High demand for the classic look of townhouses with brownstone facades has made such homes expensive to buy. But even after you’ve closed on one of these homes — found mostly in Northeastern urban areas such as Boston, New York, and Philadelphia — you can expect the vintage materials and historic nature of these homes to cost you more to maintain, update, or renovate compared with new construction. Here’s what you need to know about the “hidden” costs of living in a brownstone.

Key Takeaways:


Brownstone Is Expensive To Repair

In the mid-19th century, brownstone was a popular building material because it was fire-resistant and cheaper to mine than granite, marble, or limestone. It also was relatively easy to carve into stylish exteriors for urban homes. Brownstone was popular until the quarries it was mined from dried up. Now that it’s scarce, homes built with brownstone façades have become expensive to buy and expensive to repair.

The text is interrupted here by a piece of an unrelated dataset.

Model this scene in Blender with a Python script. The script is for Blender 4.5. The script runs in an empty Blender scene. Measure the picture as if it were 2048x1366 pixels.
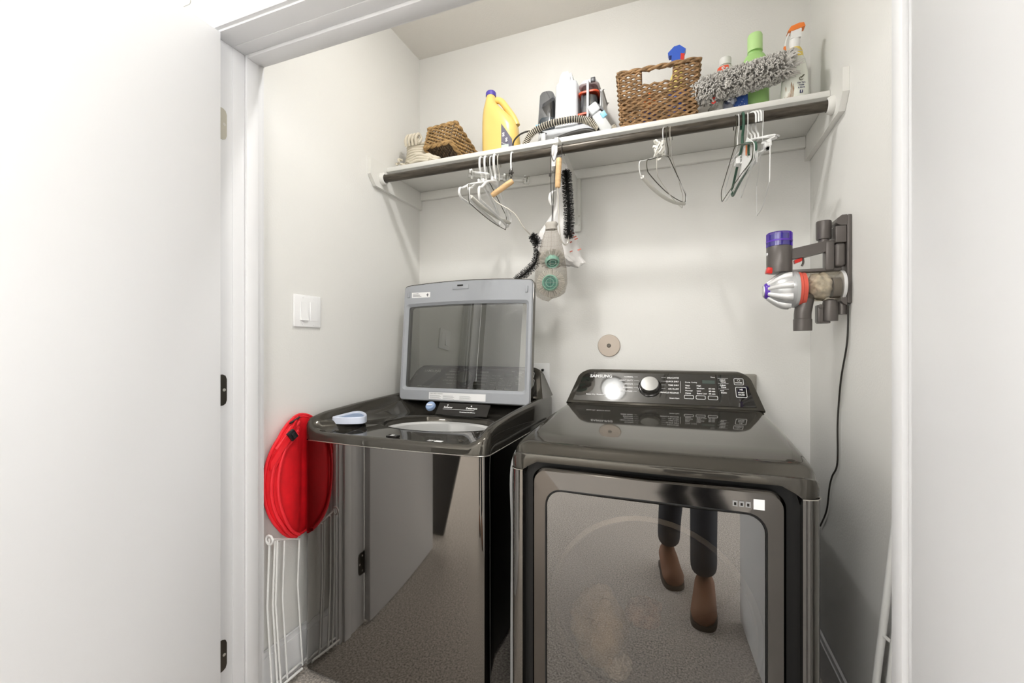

“The unique and often historic features of brownstones may require specialized restoration work, and obtaining materials that match the original design can be costly,” says Deba Douglas, a Realtor and owner of Douglas Dwellings, a real estate education company based in Wylie, Texas. “Repairing and restoring features like ornate facades or intricate woodwork can be more expensive than standard maintenance in newer homes.”

Brownstone deterioration explained

Over time, brownstone is worn down by the elements — especially in the cold, wet climates where these types of homes are typically found. When roads and sidewalks are salted during the winter, the salt can make its way into the brownstones that line that street and cause damage.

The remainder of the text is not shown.